- [Supplied material]:

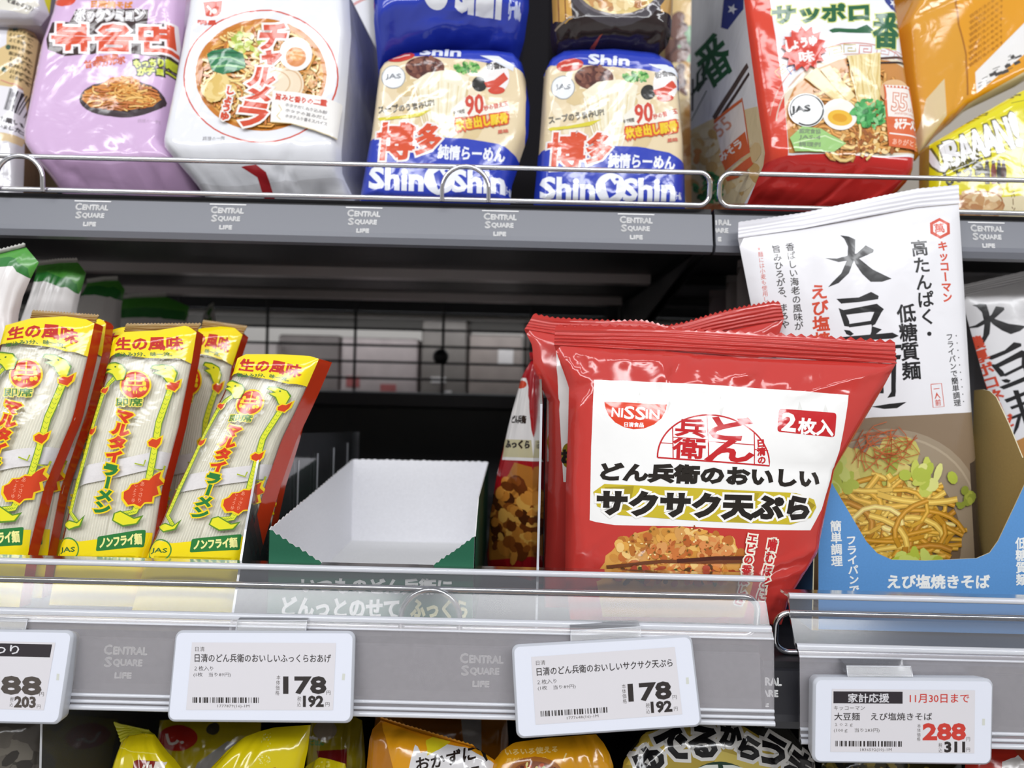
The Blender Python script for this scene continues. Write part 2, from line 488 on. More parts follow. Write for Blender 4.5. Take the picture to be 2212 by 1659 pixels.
class Art:
    def __init__(s, ref=None): s.items = []; s.bb = []; s.ref = ref
    def _put(s, T, col, lay=None):
        T = np.asarray(T, float)
        if not len(T): return 0
        lo, hi = T.reshape(-1, 2).min(0), T.reshape(-1, 2).max(0)
        if lay is None:
            lay = 0
            for l, h, q in s.bb:
                if l[0] < hi[0] and lo[0] < h[0] and l[1] < hi[1] and lo[1] < h[1]: lay = max(lay, q + 1)
        s.bb.append((lo, hi, lay))
        s.items.append((T, hexc(col) if isinstance(col, str) else np.asarray(col), lay))
        return lay
    def poly(s, pts, col, lay=None):
        tr = tessellate_polygon([[Vector((p[0], p[1], 0)) for p in pts]])
        P = np.array([p[:2] for p in pts], float)
        if tr: return s._put(P[np.array(tr)], col, lay)
    def rect(s, x0, y0, x1, y1, col): return s.poly([(x0, y0), (x1, y0), (x1, y1), (x0, y1)], col)
    def rrect(s, tl, tr, br, bl, col, r=0.12):
        """rounded quad; r is a share of its height"""
        q = [np.array(p, float) for p in (tl, tr, br, bl)]
        h = np.linalg.norm(q[3] - q[0]) * r; out = []
        for i in range(4):
            a, b, c = q[i - 1], q[i], q[(i + 1) % 4]
            p = b + (a - b) / np.linalg.norm(a - b) * h; n = b + (c - b) / np.linalg.norm(c - b) * h
            for t in np.linspace(0, 1, 5): out.append(tuple((1 - t) ** 2 * p + 2 * t * (1 - t) * b + t * t * n))
        return s.poly(out, col)
    def ell(s, cx, cy, rx, ry, col, rot=0.0, n=32, a0=0, a1=360, lay=None):
        c, q = math.cos(rad(rot)), math.sin(rad(rot)); pts = []
        full = abs(a1 - a0) >= 360
        for i in range(n if full else n + 1):
            a = rad(a0 + (a1 - a0) * i / n); x, y = rx * math.cos(a), ry * math.sin(a)
            pts.append((cx + x * c - y * q, cy + x * q + y * c))
        return s.poly(pts, col, lay)
    def ring(s, cx, cy, rx, ry, wd, col, rot=0.0, a0=0, a1=360, n=48):
        c, q = math.cos(rad(rot)), math.sin(rad(rot))
        pts = []
        for i in range(n + 1):
            a = rad(a0 + (a1 - a0) * i / n); x, y = rx * math.cos(a), ry * math.sin(a)
            pts.append((cx + x * c - y * q, cy + x * q + y * c))
        return s.line(pts, wd, col)
    def line(s, pts, wd, col, lay=None, taper=False):
        P = np.asarray(pts, float); k = len(P)
        t = np.gradient(P, axis=0); t /= np.linalg.norm(t, axis=1, keepdims=True) + 1e-9
        n = np.stack([-t[:, 1], t[:, 0]], 1)
        ww = np.full(k, wd / 2.0)
        if taper: ww = ww * np.sin(np.linspace(0.25, math.pi - 0.25, k))
        A, B = P + n * ww[:, None], P - n * ww[:, None]
        T = []
        for i in range(k - 1): T += [(A[i], A[i + 1], B[i + 1]), (A[i], B[i + 1], B[i])]
        return s._put(T, col, lay)
    def star(s, cx, cy, r1, r2, n, col, rot=0):
        return s.poly([(cx + (r1 if i % 2 == 0 else r2) * math.cos(rad(rot + 180 * i / n)), cy + (r1 if i % 2 == 0 else r2) * math.sin(rad(rot + 180 * i / n))) for i in range(2 * n)], col)
    def _stack(s, T, loops, r, flip, col):
        S = [outset(L, r, flip) for L in loops] if r > 0 else []
        A = np.concatenate([T] + S).reshape(-1, 2); lo, hi = A.min(0), A.max(0); lay = 0
        for l, h, q in s.bb:
            if l[0] < hi[0] and lo[0] < h[0] and l[1] < hi[1] and lo[1] < h[1]: lay = max(lay, q + 1)
        c = hexc(col) if isinstance(col, str) else np.asarray(col)
        s.items.append((T, c, lay))
        for i, q in enumerate(S):
            if len(q): s.items.append((q, c, lay + .05 + .03 * (i % 12)))
        s.bb.append((lo, hi, lay))
    def _ink(s, T, loops, col, bold, out):
        a = T[:, 1] - T[:, 0]; b = T[:, 2] - T[:, 0]
        flip = (a[:, 0] * b[:, 1] - a[:, 1] * b[:, 0]).sum() < 0
        for r, c in out: s._stack(T, loops, r + bold, flip, c)
        s._stack(T, loops, bold, flip, col)
    def text(s, body, p0, p1, h, col, bold=0.0, out=(), slant=0.0):
        """lettering whose ink box runs from p0 (lower left) to p1 (lower right), h tall"""
        T, LL = glyphs2(body, 1 if h < 15 else 2)
        if not len(T): return
        lo, hi = T.reshape(-1, 2).min(0), T.reshape(-1, 2).max(0)
        p0, p1 = np.array(p0, float), np.array(p1, float)
        e = p1 - p0; up = np.array([e[1], -e[0]]) / np.linalg.norm(e)
        up = up + slant * e / np.linalg.norm(e)
        def f(X):
            q = (X - lo) / np.maximum(hi - lo, 1e-6)
            return p0 + q[..., :1] * e + q[..., 1:] * h * up
        s._ink(f(T), [f(L) for L in LL], col, bold, out)
    def vtext(s, body, p0, p1, wd, col, bold=0.0, out=(), fill=0.95):
        """a column of signs from p0 (top middle) to p1 (bottom middle), each about wd wide"""
        p0, p1 = np.array(p0, float), np.array(p1, float)
        e = (p1 - p0) / len(body); dn = e / np.linalg.norm(e); rt = np.array([dn[1], -dn[0]])
        if rt[0] < 0: rt = -rt
        TT, LL = [], []
        for i, ch in enumerate(body):
            if ch in ' 　': continue
            T, Ls = glyphs2(ch, 1 if wd < 15 else 2)
            c = p0 + e * (i + .5)
            def f(X):
                q = X - np.array([0.5, 0.38])
                if ch == 'ー': q = np.stack([q[..., 1], -q[..., 0]], -1)
                if ch in '、。': q = q + np.array([.6, .6])
                return c + q[..., :1] * wd * fill * 1.05 * rt - q[..., 1:] * np.linalg.norm(e) * fill * 1.05 * dn
            TT.append(f(T)); LL += [f(L) for L in Ls]
        s._ink(np.concatenate(TT), LL, col, bold, out)
    def noodles(s, cx, cy, rx, ry, n, wd, cols, seed=0, length=1.0, rot=None):
        R = random.Random(seed)
        lay0 = 0
        for l, h, q in s.bb:
            if l[0] < cx + rx and cx - rx < h[0] and l[1] < cy + ry and cy - ry < h[1]: lay0 = max(lay0, q + 1)
        for i in range(n):
            a = R.uniform(0, 6.28); r = math.sqrt(R.random()) * .85
            x, y = cx + rx * r * math.cos(a), cy + ry * r * math.sin(a)
            th = R.uniform(0, 6.28) if rot is None else rot + R.uniform(-.35, .35)
            kk = R.uniform(-.62, .62); pts = []
            for j in range(7):
                pts.append((x, y)); st = length * R.uniform(.8, 1.2) * rx * .115
                th += kk; x += st * math.cos(th); y += st * math.sin(th) * (ry / rx if rot is None else 1)
            pts = [p for p in pts if ((p[0] - cx) / rx) ** 2 + ((p[1] - cy) / ry) ** 2 < 1]
            if len(pts) > 2:
                ww = wd * R.uniform(.75, 1.2); c = hexc(R.choice(cols))
                if wd > 3:
                    s.line(pts, ww * 1.25, c * .55, lay=lay0 + i * 0.3); s.line(pts, ww, c, lay=lay0 + i * 0.3 + .1)
                    s.line(pts[1:], ww * .35, np.minimum(c * 1.35 + .04, 1), lay=lay0 + i * 0.3 + .2)
                else: s.line(pts, ww, c, lay=lay0 + i * 0.3)
    def bits(s, cx, cy, rx, ry, n, r, cols, seed=0, asp=0.7):
        R = random.Random(seed)
        lay0 = 0
        for l, h, q in s.bb:
            if l[0] < cx + rx and cx - rx < h[0] and l[1] < cy + ry and cy - ry < h[1]: lay0 = max(lay0, q + 1)
        for i in range(n):
            a = R.uniform(0, 6.28); q = math.sqrt(R.random())
            s.ell(cx + rx * q * math.cos(a), cy + ry * q * math.sin(a), r * R.uniform(.5, 1.3), r * asp * R.uniform(.5, 1.2), R.choice(cols), rot=R.uniform(0, 180), n=9, lay=lay0 + i * 0.12)
    def barcode(s, p0, p1, h, col, seed=1, n=30):
        R = random.Random(seed); p0, p1 = np.array(p0, float), np.array(p1, float)
        e = p1 - p0; up = np.array([e[1], -e[0]]) / np.linalg.norm(e) * h
        x = 0.0; T = []
        ws = [R.choice((1, 1, 2, 3)) for _ in range(2 * n)]; tot = sum(ws)
        for i, q in enumerate(ws):
            if i % 2 == 0:
                a, b = p0 + e * x / tot, p0 + e * (x + q) / tot
                T += [(a, b, b + up), (a, b + up, a + up)]
            x += q
        s._put(T, col)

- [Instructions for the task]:
Where a line holds the string "from", copy that line.

- [Answer below]:
The Blender Python script for this scene continues. Write part 2, from line 488 on. More parts follow. Write for Blender 4.5. Take the picture to be 2212 by 1659 pixels.
        """lettering whose ink box runs from p0 (lower left) to p1 (lower right), h tall"""
        """a column of signs from p0 (top middle) to p1 (bottom middle), each about wd wide"""